▸ **DATA**
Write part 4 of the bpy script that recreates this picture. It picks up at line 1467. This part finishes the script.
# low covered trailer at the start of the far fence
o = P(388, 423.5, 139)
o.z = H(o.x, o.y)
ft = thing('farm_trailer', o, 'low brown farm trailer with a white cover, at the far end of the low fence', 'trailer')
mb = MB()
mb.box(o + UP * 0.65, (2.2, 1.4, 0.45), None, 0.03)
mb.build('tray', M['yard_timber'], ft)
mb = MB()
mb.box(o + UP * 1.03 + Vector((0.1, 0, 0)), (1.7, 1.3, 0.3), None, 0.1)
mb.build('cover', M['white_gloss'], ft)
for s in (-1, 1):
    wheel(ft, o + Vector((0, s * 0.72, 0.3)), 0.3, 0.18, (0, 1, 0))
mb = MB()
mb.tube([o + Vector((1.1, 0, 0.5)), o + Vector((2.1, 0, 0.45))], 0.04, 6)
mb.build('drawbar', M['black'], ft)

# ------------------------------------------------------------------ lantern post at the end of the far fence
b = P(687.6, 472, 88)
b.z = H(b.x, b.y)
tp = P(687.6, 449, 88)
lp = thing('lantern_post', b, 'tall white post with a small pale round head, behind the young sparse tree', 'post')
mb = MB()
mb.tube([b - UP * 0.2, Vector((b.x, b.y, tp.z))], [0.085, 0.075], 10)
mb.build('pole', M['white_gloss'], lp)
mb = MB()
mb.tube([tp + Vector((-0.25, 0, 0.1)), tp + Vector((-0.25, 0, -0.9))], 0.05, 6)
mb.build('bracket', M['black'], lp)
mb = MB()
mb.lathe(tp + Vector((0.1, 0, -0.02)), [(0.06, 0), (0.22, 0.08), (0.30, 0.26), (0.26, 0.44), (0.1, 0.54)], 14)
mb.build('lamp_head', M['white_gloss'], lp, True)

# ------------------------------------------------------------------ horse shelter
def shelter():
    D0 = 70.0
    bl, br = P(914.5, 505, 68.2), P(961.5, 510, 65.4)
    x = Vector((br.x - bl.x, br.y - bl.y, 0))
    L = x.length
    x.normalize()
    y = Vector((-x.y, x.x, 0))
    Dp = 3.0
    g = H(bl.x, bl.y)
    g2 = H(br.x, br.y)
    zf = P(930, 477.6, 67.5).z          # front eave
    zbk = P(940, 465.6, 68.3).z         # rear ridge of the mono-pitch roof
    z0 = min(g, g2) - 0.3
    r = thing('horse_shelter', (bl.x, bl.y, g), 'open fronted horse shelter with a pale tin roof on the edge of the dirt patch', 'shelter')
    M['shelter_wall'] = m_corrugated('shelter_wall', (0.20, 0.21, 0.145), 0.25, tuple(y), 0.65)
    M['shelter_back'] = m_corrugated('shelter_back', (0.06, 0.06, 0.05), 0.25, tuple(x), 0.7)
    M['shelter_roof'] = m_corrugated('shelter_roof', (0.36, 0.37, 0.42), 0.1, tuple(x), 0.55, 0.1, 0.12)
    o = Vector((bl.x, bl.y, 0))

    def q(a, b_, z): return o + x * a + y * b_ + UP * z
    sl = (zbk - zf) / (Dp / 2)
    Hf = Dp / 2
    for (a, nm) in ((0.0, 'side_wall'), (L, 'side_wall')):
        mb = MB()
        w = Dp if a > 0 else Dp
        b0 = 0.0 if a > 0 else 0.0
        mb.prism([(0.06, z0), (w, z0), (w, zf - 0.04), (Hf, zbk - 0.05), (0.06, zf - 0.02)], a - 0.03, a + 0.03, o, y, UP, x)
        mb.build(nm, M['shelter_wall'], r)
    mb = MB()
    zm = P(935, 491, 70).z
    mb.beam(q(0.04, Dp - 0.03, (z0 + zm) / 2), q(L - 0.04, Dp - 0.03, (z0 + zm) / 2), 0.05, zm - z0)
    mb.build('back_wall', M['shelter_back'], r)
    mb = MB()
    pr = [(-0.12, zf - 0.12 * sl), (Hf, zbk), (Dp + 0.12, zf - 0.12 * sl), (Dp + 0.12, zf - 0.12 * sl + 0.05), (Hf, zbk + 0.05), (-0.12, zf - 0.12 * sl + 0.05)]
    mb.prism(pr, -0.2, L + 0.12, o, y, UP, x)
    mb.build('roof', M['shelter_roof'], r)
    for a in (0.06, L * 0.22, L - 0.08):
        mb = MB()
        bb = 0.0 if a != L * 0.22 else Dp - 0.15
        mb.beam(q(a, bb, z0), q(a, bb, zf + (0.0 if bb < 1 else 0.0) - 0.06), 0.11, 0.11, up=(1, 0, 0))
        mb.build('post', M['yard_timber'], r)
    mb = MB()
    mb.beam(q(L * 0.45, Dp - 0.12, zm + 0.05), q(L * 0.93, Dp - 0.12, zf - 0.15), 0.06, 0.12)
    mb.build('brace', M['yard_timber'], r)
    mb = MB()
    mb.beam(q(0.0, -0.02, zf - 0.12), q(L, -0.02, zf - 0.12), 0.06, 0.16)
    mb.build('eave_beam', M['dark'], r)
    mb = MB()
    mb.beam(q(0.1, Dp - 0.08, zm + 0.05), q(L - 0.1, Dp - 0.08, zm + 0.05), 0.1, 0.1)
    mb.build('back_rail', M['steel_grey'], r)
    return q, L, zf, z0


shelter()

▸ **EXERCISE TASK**
Everything from the first line above up to and including the line that contains "mb.build('lamp_head', M['white_gloss'], lp, True)" should be printed exactly; please print only that.

▸ **COMPLETED EXERCISE**
Write part 4 of the bpy script that recreates this picture. It picks up at line 1467. This part finishes the script.
# low covered trailer at the start of the far fence
o = P(388, 423.5, 139)
o.z = H(o.x, o.y)
ft = thing('farm_trailer', o, 'low brown farm trailer with a white cover, at the far end of the low fence', 'trailer')
mb = MB()
mb.box(o + UP * 0.65, (2.2, 1.4, 0.45), None, 0.03)
mb.build('tray', M['yard_timber'], ft)
mb = MB()
mb.box(o + UP * 1.03 + Vector((0.1, 0, 0)), (1.7, 1.3, 0.3), None, 0.1)
mb.build('cover', M['white_gloss'], ft)
for s in (-1, 1):
    wheel(ft, o + Vector((0, s * 0.72, 0.3)), 0.3, 0.18, (0, 1, 0))
mb = MB()
mb.tube([o + Vector((1.1, 0, 0.5)), o + Vector((2.1, 0, 0.45))], 0.04, 6)
mb.build('drawbar', M['black'], ft)

# ------------------------------------------------------------------ lantern post at the end of the far fence
b = P(687.6, 472, 88)
b.z = H(b.x, b.y)
tp = P(687.6, 449, 88)
lp = thing('lantern_post', b, 'tall white post with a small pale round head, behind the young sparse tree', 'post')
mb = MB()
mb.tube([b - UP * 0.2, Vector((b.x, b.y, tp.z))], [0.085, 0.075], 10)
mb.build('pole', M['white_gloss'], lp)
mb = MB()
mb.tube([tp + Vector((-0.25, 0, 0.1)), tp + Vector((-0.25, 0, -0.9))], 0.05, 6)
mb.build('bracket', M['black'], lp)
mb = MB()
mb.lathe(tp + Vector((0.1, 0, -0.02)), [(0.06, 0), (0.22, 0.08), (0.30, 0.26), (0.26, 0.44), (0.1, 0.54)], 14)
mb.build('lamp_head', M['white_gloss'], lp, True)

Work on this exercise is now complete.